» Exercise goal:
All lines from the beginning of the listing through the line with "stack(0.5,72,0,5,4,3); stack(38,64,0,5,4,3)" are to be copied word for word; the pictures are not.

** Begin Supplied information **

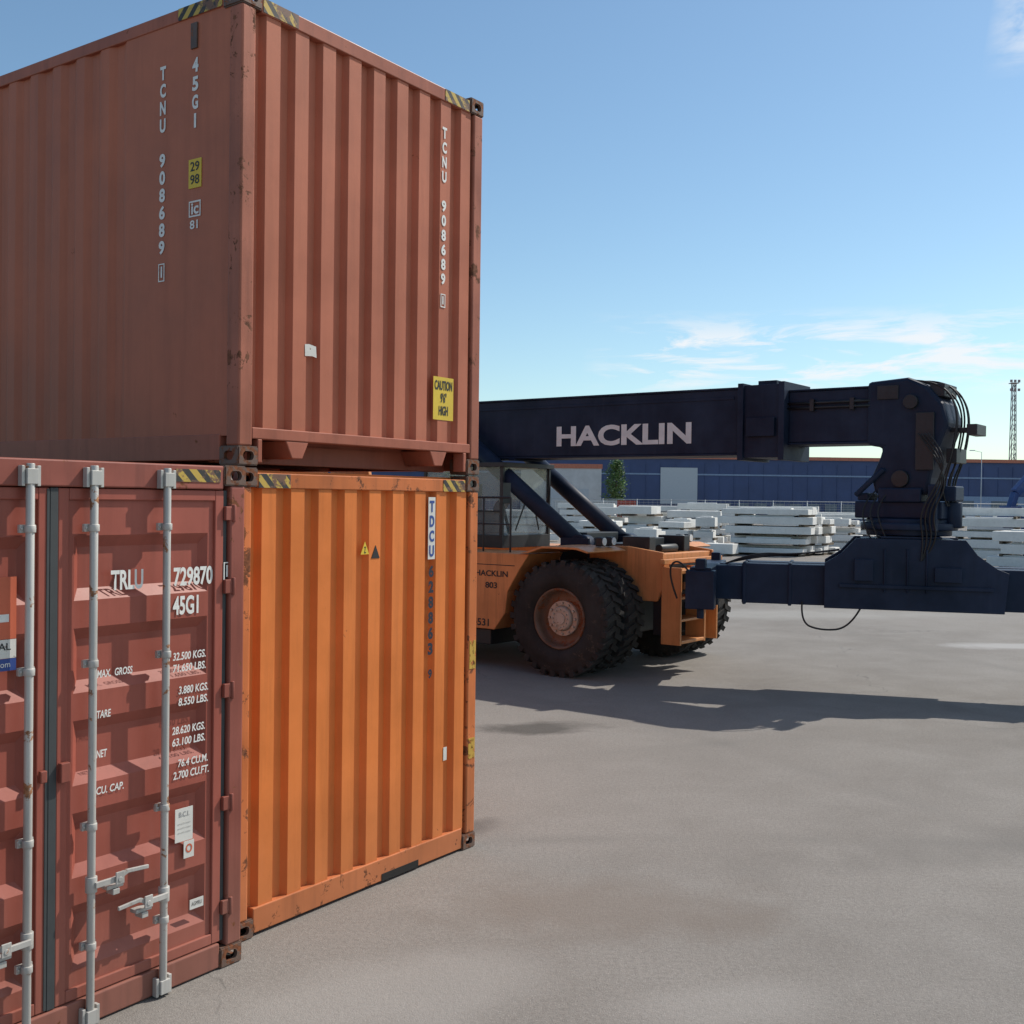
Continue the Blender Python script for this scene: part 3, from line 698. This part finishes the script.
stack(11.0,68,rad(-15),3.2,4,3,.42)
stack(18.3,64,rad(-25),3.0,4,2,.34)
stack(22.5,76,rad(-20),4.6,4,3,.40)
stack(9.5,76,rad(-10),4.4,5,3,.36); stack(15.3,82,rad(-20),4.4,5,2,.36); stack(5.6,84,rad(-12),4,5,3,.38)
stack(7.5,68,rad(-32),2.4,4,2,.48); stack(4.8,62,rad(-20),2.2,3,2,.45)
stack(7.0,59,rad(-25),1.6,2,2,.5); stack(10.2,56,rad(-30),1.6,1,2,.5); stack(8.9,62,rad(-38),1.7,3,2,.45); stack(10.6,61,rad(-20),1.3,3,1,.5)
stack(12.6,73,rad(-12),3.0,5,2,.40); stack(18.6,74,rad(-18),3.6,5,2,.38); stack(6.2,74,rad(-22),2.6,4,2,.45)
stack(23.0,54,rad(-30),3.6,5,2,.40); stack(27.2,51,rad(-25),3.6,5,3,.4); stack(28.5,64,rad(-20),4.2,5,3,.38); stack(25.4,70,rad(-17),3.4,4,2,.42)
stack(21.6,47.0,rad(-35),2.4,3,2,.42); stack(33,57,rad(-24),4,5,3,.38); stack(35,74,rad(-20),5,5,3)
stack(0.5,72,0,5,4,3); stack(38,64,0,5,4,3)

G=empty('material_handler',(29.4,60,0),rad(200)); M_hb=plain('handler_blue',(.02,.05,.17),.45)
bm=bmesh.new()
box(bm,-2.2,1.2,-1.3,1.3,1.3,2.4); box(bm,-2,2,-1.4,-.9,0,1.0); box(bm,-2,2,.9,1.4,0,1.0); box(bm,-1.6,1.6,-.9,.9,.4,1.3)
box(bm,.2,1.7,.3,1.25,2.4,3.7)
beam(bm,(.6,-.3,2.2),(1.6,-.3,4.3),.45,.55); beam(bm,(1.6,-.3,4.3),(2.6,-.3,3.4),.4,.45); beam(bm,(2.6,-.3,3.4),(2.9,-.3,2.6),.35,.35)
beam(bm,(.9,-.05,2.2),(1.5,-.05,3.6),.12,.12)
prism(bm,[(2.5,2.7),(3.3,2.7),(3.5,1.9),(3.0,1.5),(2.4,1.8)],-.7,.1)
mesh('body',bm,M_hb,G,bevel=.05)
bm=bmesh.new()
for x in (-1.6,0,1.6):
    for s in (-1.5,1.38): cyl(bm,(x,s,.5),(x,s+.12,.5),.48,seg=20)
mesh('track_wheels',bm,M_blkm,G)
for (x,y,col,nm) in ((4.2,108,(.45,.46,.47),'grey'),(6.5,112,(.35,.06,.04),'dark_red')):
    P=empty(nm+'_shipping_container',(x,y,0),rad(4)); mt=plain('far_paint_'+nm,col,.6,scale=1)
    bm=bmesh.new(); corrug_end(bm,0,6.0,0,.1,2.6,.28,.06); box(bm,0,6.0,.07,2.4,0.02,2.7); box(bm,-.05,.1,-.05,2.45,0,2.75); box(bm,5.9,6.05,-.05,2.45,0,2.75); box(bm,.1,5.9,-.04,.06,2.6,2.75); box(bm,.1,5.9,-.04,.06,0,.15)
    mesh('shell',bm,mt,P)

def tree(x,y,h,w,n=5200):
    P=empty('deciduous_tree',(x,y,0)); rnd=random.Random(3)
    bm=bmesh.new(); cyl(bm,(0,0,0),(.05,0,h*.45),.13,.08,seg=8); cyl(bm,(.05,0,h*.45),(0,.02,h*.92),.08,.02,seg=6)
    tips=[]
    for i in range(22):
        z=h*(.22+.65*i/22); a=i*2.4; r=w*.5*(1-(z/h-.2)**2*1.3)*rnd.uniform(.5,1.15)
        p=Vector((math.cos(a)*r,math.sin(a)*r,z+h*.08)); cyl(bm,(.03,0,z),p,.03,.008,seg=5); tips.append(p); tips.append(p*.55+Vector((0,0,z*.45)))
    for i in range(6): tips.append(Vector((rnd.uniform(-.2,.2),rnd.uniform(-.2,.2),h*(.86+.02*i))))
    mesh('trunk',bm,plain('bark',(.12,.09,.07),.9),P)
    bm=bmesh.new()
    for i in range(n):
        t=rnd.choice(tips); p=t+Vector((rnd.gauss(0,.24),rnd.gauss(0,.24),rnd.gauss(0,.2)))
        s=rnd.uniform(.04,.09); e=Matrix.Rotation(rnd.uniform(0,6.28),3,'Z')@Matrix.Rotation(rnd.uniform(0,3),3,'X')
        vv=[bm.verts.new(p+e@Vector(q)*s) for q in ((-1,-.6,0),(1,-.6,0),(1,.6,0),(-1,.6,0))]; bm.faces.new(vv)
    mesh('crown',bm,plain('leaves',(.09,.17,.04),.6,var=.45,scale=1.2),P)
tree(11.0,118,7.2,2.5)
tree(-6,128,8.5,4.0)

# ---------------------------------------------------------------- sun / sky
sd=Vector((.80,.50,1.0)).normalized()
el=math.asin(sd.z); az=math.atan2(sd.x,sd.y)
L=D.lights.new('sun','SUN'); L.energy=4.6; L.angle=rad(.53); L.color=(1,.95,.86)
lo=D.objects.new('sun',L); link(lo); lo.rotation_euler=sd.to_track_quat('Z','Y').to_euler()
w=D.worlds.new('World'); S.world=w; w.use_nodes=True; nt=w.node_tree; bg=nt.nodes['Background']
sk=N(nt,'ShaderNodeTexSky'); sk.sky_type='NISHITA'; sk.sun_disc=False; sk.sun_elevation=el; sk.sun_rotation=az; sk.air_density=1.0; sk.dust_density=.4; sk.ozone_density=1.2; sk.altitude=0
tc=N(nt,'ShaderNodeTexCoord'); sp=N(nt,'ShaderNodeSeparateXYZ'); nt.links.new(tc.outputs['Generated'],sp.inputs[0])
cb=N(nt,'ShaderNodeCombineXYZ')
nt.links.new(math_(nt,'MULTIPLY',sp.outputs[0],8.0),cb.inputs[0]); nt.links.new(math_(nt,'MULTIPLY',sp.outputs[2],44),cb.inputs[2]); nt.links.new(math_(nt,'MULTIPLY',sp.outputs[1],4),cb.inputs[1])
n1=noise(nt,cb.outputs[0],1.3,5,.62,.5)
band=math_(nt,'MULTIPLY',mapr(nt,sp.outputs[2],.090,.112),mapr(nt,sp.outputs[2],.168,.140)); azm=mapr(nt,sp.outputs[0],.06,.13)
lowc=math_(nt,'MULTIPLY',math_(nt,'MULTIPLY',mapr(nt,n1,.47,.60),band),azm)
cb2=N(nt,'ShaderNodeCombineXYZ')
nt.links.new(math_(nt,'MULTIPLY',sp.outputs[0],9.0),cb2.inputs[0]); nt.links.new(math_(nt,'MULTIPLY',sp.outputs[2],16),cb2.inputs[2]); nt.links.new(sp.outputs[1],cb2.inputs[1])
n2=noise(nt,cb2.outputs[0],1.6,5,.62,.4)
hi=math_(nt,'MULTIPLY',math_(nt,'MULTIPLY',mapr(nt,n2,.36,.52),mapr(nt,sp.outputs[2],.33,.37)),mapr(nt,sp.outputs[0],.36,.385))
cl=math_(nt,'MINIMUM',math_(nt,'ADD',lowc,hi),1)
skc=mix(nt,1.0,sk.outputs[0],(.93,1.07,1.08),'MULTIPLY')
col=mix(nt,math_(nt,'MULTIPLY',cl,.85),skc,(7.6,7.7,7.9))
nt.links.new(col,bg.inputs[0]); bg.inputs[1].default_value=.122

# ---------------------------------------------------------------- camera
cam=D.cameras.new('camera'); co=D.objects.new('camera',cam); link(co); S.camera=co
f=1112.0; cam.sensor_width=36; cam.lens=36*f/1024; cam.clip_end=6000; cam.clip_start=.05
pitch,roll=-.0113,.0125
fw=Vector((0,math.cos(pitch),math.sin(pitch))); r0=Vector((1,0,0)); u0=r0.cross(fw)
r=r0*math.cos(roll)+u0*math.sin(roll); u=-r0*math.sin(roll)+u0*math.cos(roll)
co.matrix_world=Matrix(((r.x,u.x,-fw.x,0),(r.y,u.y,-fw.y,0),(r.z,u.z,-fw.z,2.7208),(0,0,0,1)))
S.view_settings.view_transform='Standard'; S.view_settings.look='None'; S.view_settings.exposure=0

** End Supplied information **

» Answer to the exercise:
Continue the Blender Python script for this scene: part 3, from line 698. This part finishes the script.
stack(11.0,68,rad(-15),3.2,4,3,.42)
stack(18.3,64,rad(-25),3.0,4,2,.34)
stack(22.5,76,rad(-20),4.6,4,3,.40)
stack(9.5,76,rad(-10),4.4,5,3,.36); stack(15.3,82,rad(-20),4.4,5,2,.36); stack(5.6,84,rad(-12),4,5,3,.38)
stack(7.5,68,rad(-32),2.4,4,2,.48); stack(4.8,62,rad(-20),2.2,3,2,.45)
stack(7.0,59,rad(-25),1.6,2,2,.5); stack(10.2,56,rad(-30),1.6,1,2,.5); stack(8.9,62,rad(-38),1.7,3,2,.45); stack(10.6,61,rad(-20),1.3,3,1,.5)
stack(12.6,73,rad(-12),3.0,5,2,.40); stack(18.6,74,rad(-18),3.6,5,2,.38); stack(6.2,74,rad(-22),2.6,4,2,.45)
stack(23.0,54,rad(-30),3.6,5,2,.40); stack(27.2,51,rad(-25),3.6,5,3,.4); stack(28.5,64,rad(-20),4.2,5,3,.38); stack(25.4,70,rad(-17),3.4,4,2,.42)
stack(21.6,47.0,rad(-35),2.4,3,2,.42); stack(33,57,rad(-24),4,5,3,.38); stack(35,74,rad(-20),5,5,3)
stack(0.5,72,0,5,4,3); stack(38,64,0,5,4,3)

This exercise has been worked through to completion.